The "guide" reactive power output required to control the voltage at the PoC/Terminals, is calculated as follows:

• First, the difference in voltage between the setpoint and the measure positive sequence voltage is calculated

$$\Delta U = U_{\text{ref}} - U_{\text{pos}}$$

• Then the change in reactive power is calculated, based on the voltage droop/slope value, $s$

$$\Delta Q = \frac{100 \times \Delta u}{U_{\text{ref}}} \times \frac{Q_{\text{nom}}}{s}$$

• Finally, the upper and lower boundaries of the reactive power required, is limited to the nominal reactive power value

$$Q_{\text{new}} = \begin{cases} +Q_{\text{nom}} & \text{if } Q_{\text{ref}} + \Delta Q > Q_{\text{nom}} \\ -Q_{\text{nom}} & \text{if } Q_{\text{ref}} + \Delta Q < -Q_{\text{nom}} \\ Q_{\text{ref}} + \Delta Q & \text{otherwise} \end{cases}$$

Note

For now:

• The positive sequence voltage is measured at the PoC
• The initial reactive power reference, $Q_{\text{ref}} = 0.00 \text{~pu}$
• And the nominal reactive power, $Q_{\text{nom}} = 0.33 \text{~pu}$

e.g. Rank 38: RfG_Ucontrol_Scmin

Note

The "guide" output above have large overshoots and can thus technically not be classified as the "ideal guide response" as it uses a hard coded LPF to filter the output response, and is not tuned for a specific minimum SCR value. Response overshoot are to be limited to < 20%.

5.1.6 guideQpf

This function calculates the "guide" reactive power output (Q_pu_PoC) based on the active power output (P_pu_PoC) and the power factor reference (mtb_s_qref) when Qmode == PF, according to RfG (EU) 2016/631, 21.3 (d) NC 2025 (Version 5)

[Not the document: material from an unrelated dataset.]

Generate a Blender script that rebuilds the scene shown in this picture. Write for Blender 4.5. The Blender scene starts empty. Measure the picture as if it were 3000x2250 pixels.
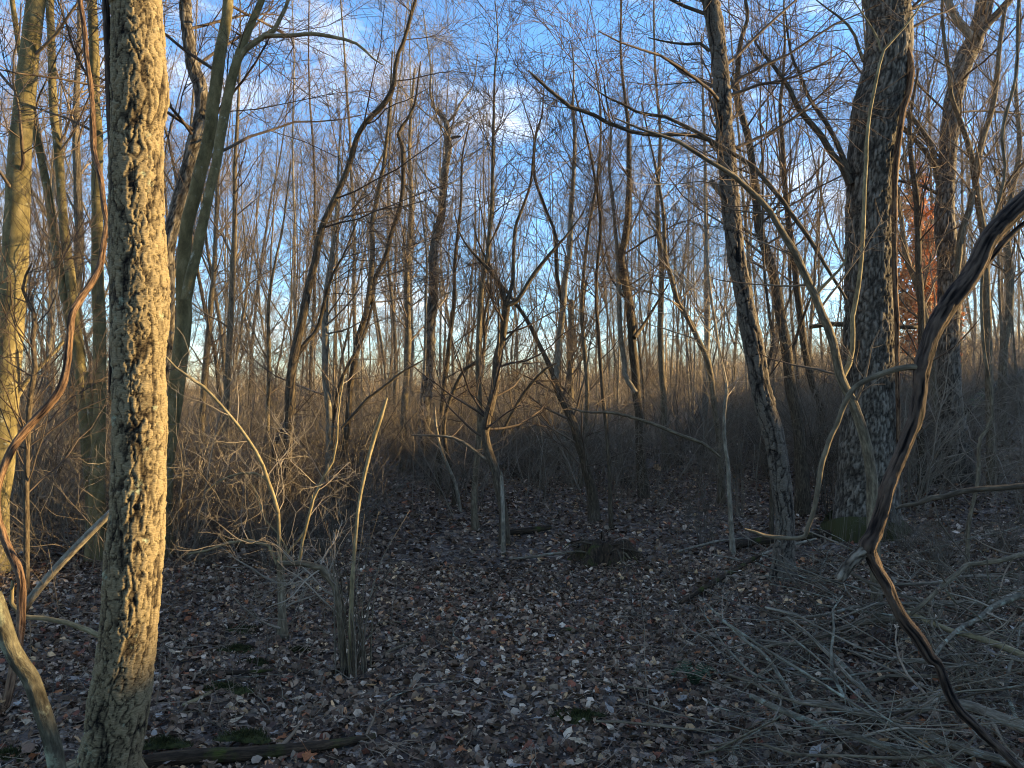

e.g. Rank 55: RfG_Qpf_PFref-change

and Rank 56: RfG_Qpf_Pref-change

5.1.7 guideFFC

This function calculates the "guide" fast fault currunt (FFC) contribution (iq_ffc) based on the positive sequence voltage magnitude (fft_pos_Vmag_pu), as described in RfG (EU) 2016/631, 20.2 (b) NC 2025 (Version 5) for DK1 and DK2

DK1	DK2

e.g. Rank 67: ION_RfG_Fault_3_0-Plot-Ireactive and experimental ION_RfG_Fault_3_0-Plot-Iactive

Note

The active current above during the fault is just experimental, and estimates the current available to provide frequency support during the fault and is not part of the grid codes.